What does this mean going forward? Surely Miriam can point the finger at Lecter as her abductor, and the person who sawed her arm off? Why has Lecter been keeping her alive? Has Jack got a genuine break in the case, or did Lecter know they'd trace Miriam's whereabouts from tree bark? If so, why let them get to her? Has her mind been manipulated, similarly to Will Graham's, so she won't be able to tell them anything of any worth? This still all feels very risky from Lecter's perspective, but I guess he thrives on the thrill of outwitting people no matter how many chances he affords them.

The great thing about "Futamono" is how cleverly is seemed to progress the story down one path, only to backup and take us down another. My guess is that Chilton's going to remain wary of Lecter from hereon, but Jack's going to be sucked back into believing he's innocent (provided Miriam's memory of events aren't accurate or reliable after so many years in confinement). It also had some of that amazingly baroque imagery and messed up ideas Hannibal is unbeatable for: such as the murder victim whose dead body had become the trunk of a tree, and the shocking moment when Gideon was revealed to have had his leg amputated by Lecter... and then served it to eat at his captor's dinner table, which he did so he didn't appear weak. What's Lecter's plan for Gideon now, though? Lots of questions, and lots of clever changes to the direction of the season.

Asides
  • Did you catch Lecter mentioning he was once rudely woken up by a man conducting an early morning census? This was a nod to the famous line in Silence of the Lambs: "a census taker once tried to test me. I ate his liver with some fava beans and a nice Chianti".

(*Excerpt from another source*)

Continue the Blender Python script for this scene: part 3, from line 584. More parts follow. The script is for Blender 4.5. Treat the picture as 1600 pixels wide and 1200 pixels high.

  • If Miriam's actually been kept alive, then for what purpose? Lecter's m.o didn't seem to include keeping people captive for years, so why did he do that with Miriam? And if he does occasionally keep certain victims alive, is there a chance Abigail Hobbes isn't dead either? Her ear has been the only evidence she's been killed, similarly to how everyone believed Miriam was dead because her amputated arm was found.
  • How bad is Alana Bloom going to feel when she realises she not only turned her back on the innocent Will Graham, but also slept with the enemy under their noses?